Trends to watch, or no trends at all?

In terms of trends, buyers and editors are looking for textures this season, Chartrand says. “Our SS25 buy will take shape as we go, but we’ll always come prepared with insights from the last season — for example, cool micro-trends that we think more designers will pick up on next season,” she says. “What does that mean for spring? We’re looking for pieces that are playful but feminine; think contrasting materials, layering, sheerness, embroidery and embellishments. On the flip side, we’re also looking for that stronger, empowering tomboy look and we’re hoping to see a lot of neckties.”

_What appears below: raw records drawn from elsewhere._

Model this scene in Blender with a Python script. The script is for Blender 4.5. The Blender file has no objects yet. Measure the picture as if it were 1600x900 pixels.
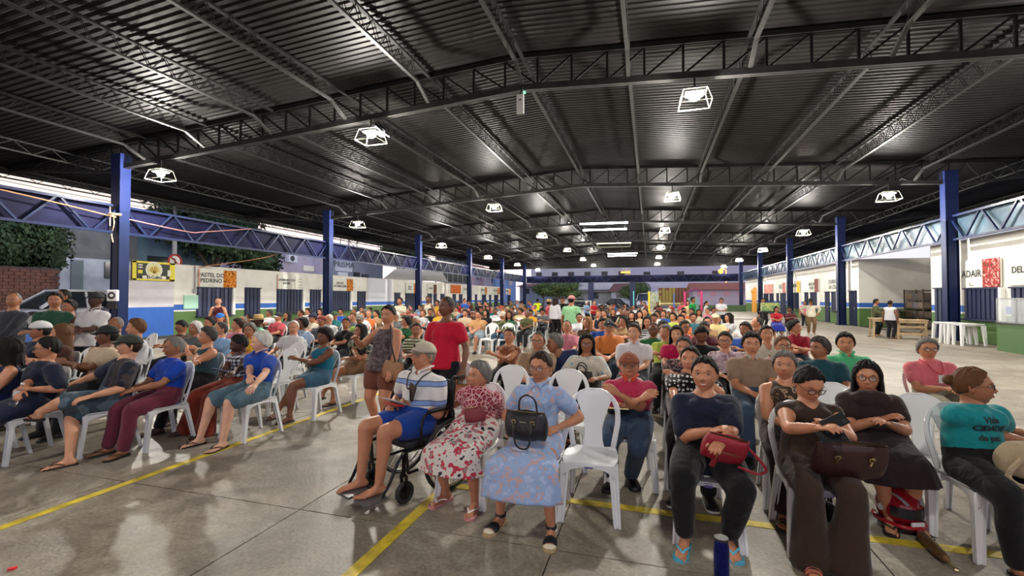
import bpy, math, random
import numpy as np
from mathutils import Vector, Matrix
random.seed(7)
S = bpy.context.scene
COL = S.collection
PI = math.pi
def rad(a): return a * PI / 180

# ---------------------------------------------------------------- camera
FPX = 720.0
cam_d = bpy.data.cameras.new('camera'); cam = bpy.data.objects.new('camera', cam_d); COL.objects.link(cam)
cam.location = (0, 0, 1.65)
cam.rotation_euler = (rad(91.19), 0, rad(16.63))
cam_d.sensor_width = 36; cam_d.lens = FPX / 1600 * 36; cam_d.clip_start = .05; cam_d.clip_end = 600
S.camera = cam
CP = Vector(cam.location); CR = cam.rotation_euler.to_matrix()
CF = CR @ Vector((0, 0, -1))
def ray(px, py): return CR @ Vector(((px - 800) / FPX, (450 - py) / FPX, -1))
def at(px, py, H=0.0):
    d = ray(px, py); t = (H - CP.z) / d.z
    return CP + d * t
def atz(px, py, z): return CP + ray(px, py) * z
def onx(px, X, py=465):
    d = ray(px, py); return (CP + d * (X / d.x)).y
def proj(p):
    q = CR.transposed() @ (Vector(p) - CP)
    return (800 + FPX * q.x / -q.z, 450 - FPX * q.y / -q.z, -q.z)

# ---------------------------------------------------------------- sky, exposure
S.view_settings.view_transform = 'Standard'; S.view_settings.look = 'None'
S.view_settings.exposure = 0.38; S.view_settings.gamma = 1
W = bpy.data.worlds.new('dusk'); S.world = W; W.use_nodes = True
nt = W.node_tree; N = nt.nodes; L = nt.links; N.clear()
out = N.new('ShaderNodeOutputWorld'); bg = N.new('ShaderNodeBackground'); L.new(bg.outputs[0], out.inputs[0])
tc = N.new('ShaderNodeTexCoord'); sep = N.new('ShaderNodeSeparateXYZ'); L.new(tc.outputs['Generated'], sep.inputs[0])
mp = N.new('ShaderNodeMapRange'); mp.inputs[1].default_value = -1; mp.inputs[2].default_value = .75
L.new(sep.outputs[0], mp.inputs[0])
cr = N.new('ShaderNodeValToRGB'); e = cr.color_ramp.elements
e[0].color = (1.0, .80, .66, 1); e[1].color = (.50, .60, .86, 1)
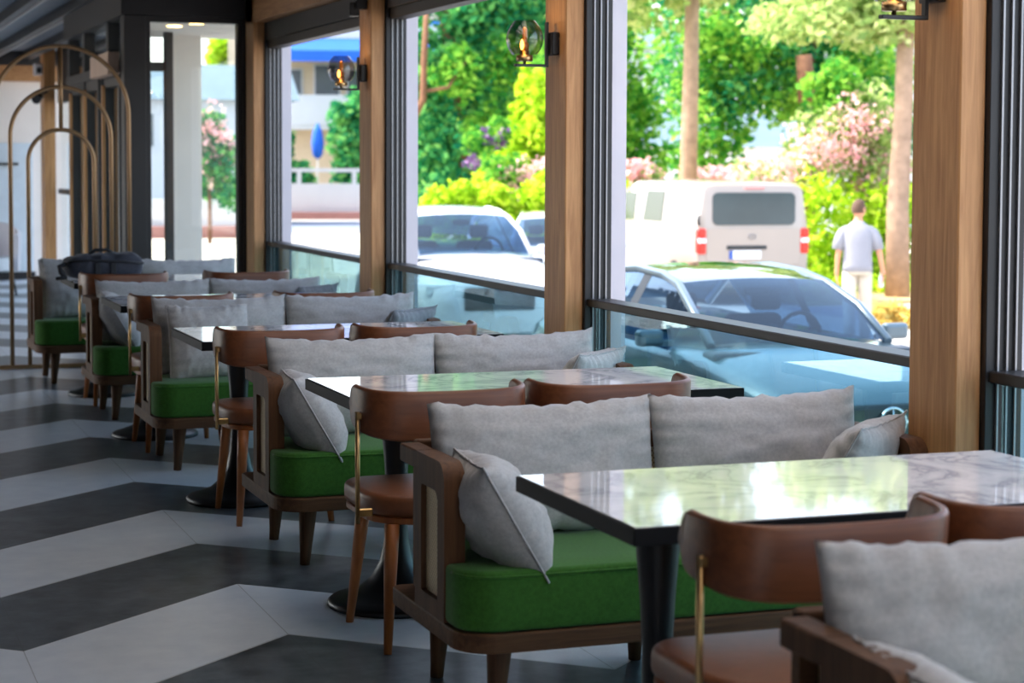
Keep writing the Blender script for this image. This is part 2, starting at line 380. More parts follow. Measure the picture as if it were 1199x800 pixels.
    bm = newbm(); box(bm, 2.66, 2.79, 23.9, 24.3, 0, 2.88); struct('trim_15', bm, M['oak'])
    bm = newbm(); box(bm, 2.86, 2.96, 18.0, 24.3, 2.2, 2.88); box(bm, 2.86, 2.96, 18.0, 18.1, 0, 2.2); box(bm, 2.86, 2.96, 21.8, 21.95, 0, 2.2); box(bm, 2.86, 2.96, 18.1, 24.3, 0, .1)
    box(bm, 2.86, 2.96, 18.1, 24.3, 1.1, 1.16)
    o = struct('window_8', bm, M['frame']); bm = newbm(); box(bm, 2.90, 2.91, 18.1, 24.3, .1, 2.2); obj('glass', bm, M['pane'], o)
    bm = newbm(); box(bm, 2.34, 2.86, 17.96, 18.0, 0, 2.88); struct('trim_16', bm, M['frame'])
    bm = newbm(); box(bm, 2.92, 2.99, 17.0, 17.1, G0, 2.62, .004, 1); box(bm, 2.345, 2.92, 17.02, 17.08, 2.28, 2.36); struct('reflection_frame', bm, M['frame'])  # dark frame added to mimic the doors' reflection in the pane
setting()

# ---------------------------------------------------------------- furniture builders
def roundpath(w, d, r, n=5): return rrect(-w/2, w/2, -d/2, d/2, r, n)
def make_table(label, loc):
    Lx, D = 1.348, .725
    t = thing('marble_table', label, 'table', loc, 0, 'marble tables along the windows')
    bm = newbm(); box(bm, 0, Lx, -D, 0, .711, .7485, .0015, 1); obj('table_edge', bm, M['edge'], t)
    bm = newbm(); box(bm, .006, Lx-.006, -D+.006, -.006, .7486, .7510, .001, 1); obj('marble_top', bm, M['marble'], t)
    for x in (.245, Lx-.245):
        bm = newbm()
        lathe(bm, [(.235,0),(.235,.014),(.225,.022),(.19,.032),(.13,.055),(.085,.095),(.057,.15),(.042,.22),(.036,.30),(.036,.38),(.042,.50),(.054,.64),(.060,.711)], (x, -.30, 0), 32)
        obj('pedestal', bm, M['black'], t)
    return t
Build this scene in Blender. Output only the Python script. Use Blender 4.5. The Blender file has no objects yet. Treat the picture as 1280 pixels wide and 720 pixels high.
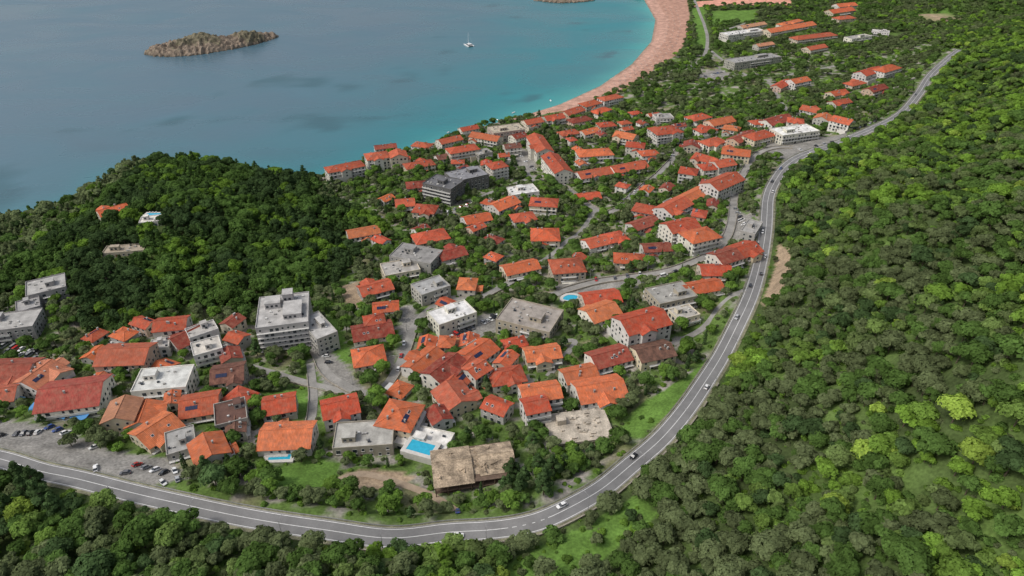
import bpy, math, random, time
import numpy as np
from mathutils import Vector, noise
T0=time.time()
random.seed(7); rng=np.random.default_rng(7)
F=860.0; TH=math.radians(33); CH=260.0
CT,ST=math.cos(TH),math.sin(TH)
scene=bpy.context.scene
COL=scene.collection
# ------------------------------------------------------------------ survey helpers
def ray(u,v):
    dx=(u-640)/F; dy=(360-v)/F
    return np.array([dx, CT+dy*ST, -ST+dy*CT])
def at_z(u,v,z):
    d=ray(u,v); t=(z-CH)/d[2]
    return d[0]*t, d[1]*t
def proj(x,y,z):
    dep=y*CT-(z-CH)*ST
    up=y*ST+(z-CH)*CT
    return 640+F*x/dep, 360-F*up/dep
def seg_dist(px,py,line,closed=False):
    best=np.full(px.shape,1e9)
    n=len(line); m=n if closed else n-1
    for i in range(m):
        ax,ay=line[i][0],line[i][1]; bx,by=line[(i+1)%n][0],line[(i+1)%n][1]
        dx,dy=bx-ax,by-ay; L=dx*dx+dy*dy+1e-9
        t=np.clip(((px-ax)*dx+(py-ay)*dy)/L,0,1)
        d=np.hypot(px-ax-t*dx,py-ay-t*dy)
        best=np.minimum(best,d)
    return best
def inside(px,py,poly):
    c=np.zeros(px.shape,bool); n=len(poly)
    for i in range(n):
        ax,ay=poly[i][0],poly[i][1]; bx,by=poly[(i+1)%n][0],poly[(i+1)%n][1]
        if ay==by: continue
        cond=((ay>py)!=(by>py))&(px<(bx-ax)*(py-ay)/(by-ay)+ax)
        c^=cond
    return c
# ------------------------------------------------------------------ terrain
SHORE_PX=[(-60,302),(0,284),(40,278),(90,268),(118,250),(150,222),(200,210),(260,211),(320,219),(370,225),(402,222),(450,205),(520,186),(600,160),(660,144),(700,131),(750,108),(790,80),(814,52),(819,25),(805,0)]
SHORE=[at_z(u,v,0) for u,v in SHORE_PX]
LAND=[(-900,-700),(-900,310),(-700,400),(-560,440)]+SHORE+[(215,1500),(200,1560),(420,1590),(900,1640),(3500,1800),(3500,-700)]
CP=[(402,225,3),(450,210,3),(520,192,3),(600,168,3),(660,150,3),(720,135,3),(780,105,2.5),(835,60,2.5),(855,20,2.5),(862,60,4),(800,115,4),
(460,240,6),(500,230,8),(600,260,13),(700,230,9),(700,180,5),(800,180,9),(760,150,5),(850,120,6),(900,180,16),(900,230,21),(940,200,26),(960,180,27),(1000,150,24),(1010,190,31),(1050,178,33),(1090,160,35),(1125,143,36),(1150,118,37),(1187,72,40),
(965,250,33),(955,330,38),(905,435,42),(850,515,46),(780,590,50),(680,645,53),(560,670,55),(400,660,55),(250,635,53),(100,598,50),(0,574,48),
(600,560,42),(450,475,34),(600,400,29),(700,350,23),(500,330,19),(800,320,25),(420,560,43),(720,450,36),(800,430,38),(200,500,37),(60,480,33),(200,420,31),(350,420,28),(880,330,33),(900,280,30),(560,300,17),(620,330,20),(440,300,16),(640,480,37),
(240,260,36),(150,290,38),(300,320,28),(300,260,28),(60,345,28),(20,400,28),(330,235,14),(380,234,8),(200,216,16),(130,250,17),(60,290,14),(0,315,16),(400,330,20),(380,280,18),(420,380,24),(130,350,35),(130,400,31),
(1280,100,84),(1230,75,60),(1280,300,108),(1280,500,116),(1280,700,104),(1180,150,56),(1100,210,56),(1000,280,46),(1050,300,62),(1000,400,60),(1100,400,82),(1180,400,98),(1100,600,86),(1200,560,102),(960,560,66),(860,600,56),(1000,700,78),(850,700,64),(700,712,60),(500,712,59),(300,700,58),(100,680,55),(0,700,55),
(900,40,5),(950,75,7),(1000,60,9),(1050,95,14),(1100,100,20),(1120,70,18),(1180,40,22),(1280,20,34),(1000,20,7),(1100,10,12),(960,110,14),(1060,125,24)]
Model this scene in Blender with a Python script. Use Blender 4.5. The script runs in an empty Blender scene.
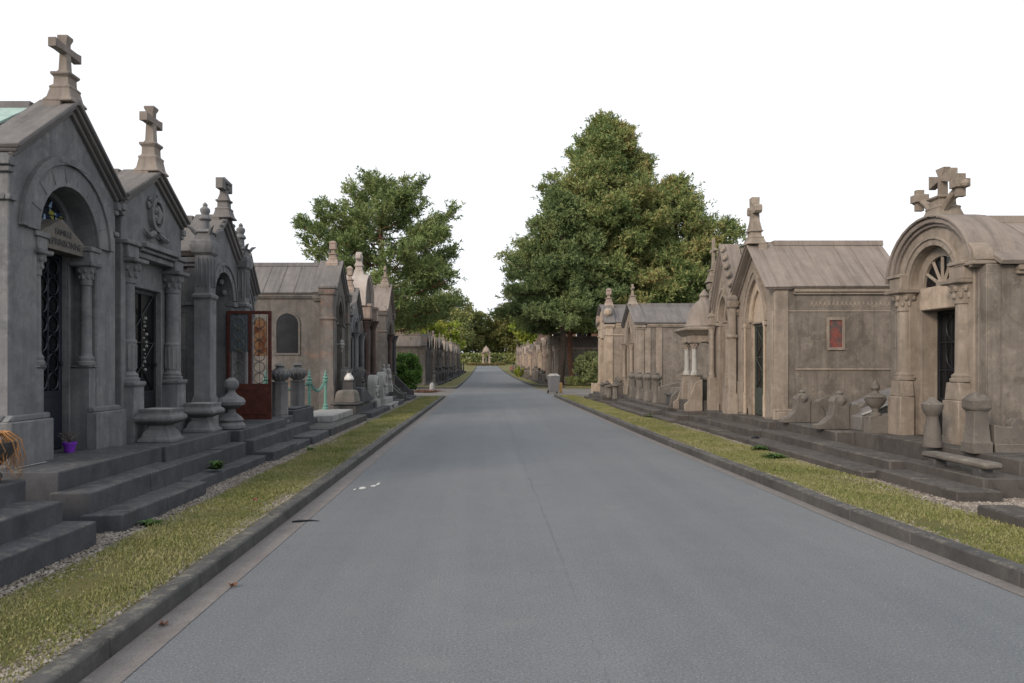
import bpy, math, random
import numpy as np
from mathutils import Vector, Matrix
from mathutils.geometry import tessellate_polygon
random.seed(7); rng = np.random.default_rng(11)
PI = math.pi; R = math.radians
sc = bpy.context.scene
COL = sc.collection

def g(y):
    """height of the ground along the avenue: level, then a gentle rise far off"""
    if y < 60: return 0.0
    if y < 190: return (y-60)**2*8e-5
    return 130**2*8e-5 + (y-190)*0.0208
def lerp_tab(tab, y):
    if y <= tab[0][0]: return tab[0][1]
    for (a, va), (b, vb) in zip(tab, tab[1:]):
        if y <= b: return va+(vb-va)*(y-a)/(b-a)
    return tab[-1][1]
def kr(y): return lerp_tab([(3.0,3.95),(5.3,3.86),(7.4,3.76),(17,3.60),(34,3.54),(60,3.62),(190,3.3),(230,3.2)], y)
def kl(y): return lerp_tab([(3,-2.055),(60,-2.08),(190,-2.5),(230,-2.6)], y)

# ------------------------------------------------------------------ materials
class NT:
    def __init__(s, name):
        s.m = bpy.data.materials.new(name); s.m.use_nodes = True
        s.t = s.m.node_tree; s.t.nodes.clear()
        s.out = s.n('ShaderNodeOutputMaterial'); s.b = s.n('ShaderNodeBsdfPrincipled')
        s.t.links.new(s.b.outputs[0], s.out.inputs[0])
        s.geo = s.n('ShaderNodeNewGeometry')
    def n(s, k, **kw):
        o = s.t.nodes.new(k)
        for a, v in kw.items(): setattr(o, a, v)
        return o
    def l(s, a, b): s.t.links.new(a, b)
    def put(s, inp, v):
        if hasattr(v, 'links') or isinstance(v, bpy.types.NodeSocket): s.l(v, inp)
        else: inp.default_value = v
    def scaled(s, sc_, vec=None):
        m = s.n('ShaderNodeVectorMath', operation='MULTIPLY'); s.l(vec or s.geo.outputs['Position'], m.inputs[0])
        m.inputs[1].default_value = sc_ if isinstance(sc_, (tuple, list)) else (sc_,)*3
        return m.outputs[0]
    def noise(s, scale, detail=4, rough=.6, stretch=None, vec=None, dist=0):
        n = s.n('ShaderNodeTexNoise'); n.inputs['Scale'].default_value = scale
        n.inputs['Detail'].default_value = detail; n.inputs['Roughness'].default_value = rough
        n.inputs['Distortion'].default_value = dist
        s.l(s.scaled(stretch or 1.0, vec), n.inputs['Vector']); return n.outputs['Fac']
    def rng(s, v, a, b, c=0., d=1., clamp=True):
        m = s.n('ShaderNodeMapRange'); m.clamp = clamp; s.put(m.inputs[0], v)
        for i, x in zip((1,2,3,4), (a,b,c,d)): m.inputs[i].default_value = x
        return m.outputs[0]
    def math(s, op, a, b=0., c=0.):
        m = s.n('ShaderNodeMath', operation=op); s.put(m.inputs[0], a); s.put(m.inputs[1], b)
        s.put(m.inputs[2], c)
        return m.outputs[0]
    def mix(s, f, a, b, mode='MIX'):
        m = s.n('ShaderNodeMix', data_type='RGBA', blend_type=mode); s.put(m.inputs[0], f)
        s.put(m.inputs[6], a if not isinstance(a, tuple) else (*a[:3], 1)); s.put(m.inputs[7], b if not isinstance(b, tuple) else (*b[:3], 1))
        return m.outputs[2]
    def bump(s, h, strength=.3, dist=.01, prev=None):
        b = s.n('ShaderNodeBump'); b.inputs['Strength'].default_value = strength; b.inputs['Distance'].default_value = dist
        s.l(h, b.inputs['Height'])
        if prev is not None: s.l(prev, b.inputs['Normal'])
        return b.outputs[0]
    def done(s, col=None, rough=.85, normal=None, spec=.3, metal=0.):
        if col is not None: s.put(s.b.inputs['Base Color'], (*col[:3], 1) if isinstance(col, tuple) else col)
        s.put(s.b.inputs['Roughness'], rough); s.b.inputs['Specular IOR Level'].default_value = spec
        s.b.inputs['Metallic'].default_value = metal
        if normal is not None: s.l(normal, s.b.inputs['Normal'])
        return s.m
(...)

“What I’m looking forward to every season, to be honest, is to see some unexpected sparkle in Milan,” Vogue Runway’s Cardini says. “As we know, Milan is often very reasonable, it’s about wearability, it’s down to earth,” for this reason, she’s watching The Attico and Marni for a bit of pzazz. “I love what Francesco [Risso] does at Marni, he brings a real jolt of artistic vision to Milan.”

In terms of trends, Milan may not be the launch pad, Cardini adds. Trends are not born in Milan, [they] are born in London, probably in Paris,” she says. “The big brands here go their own way. Milan is more about a consistency that comes from the past.”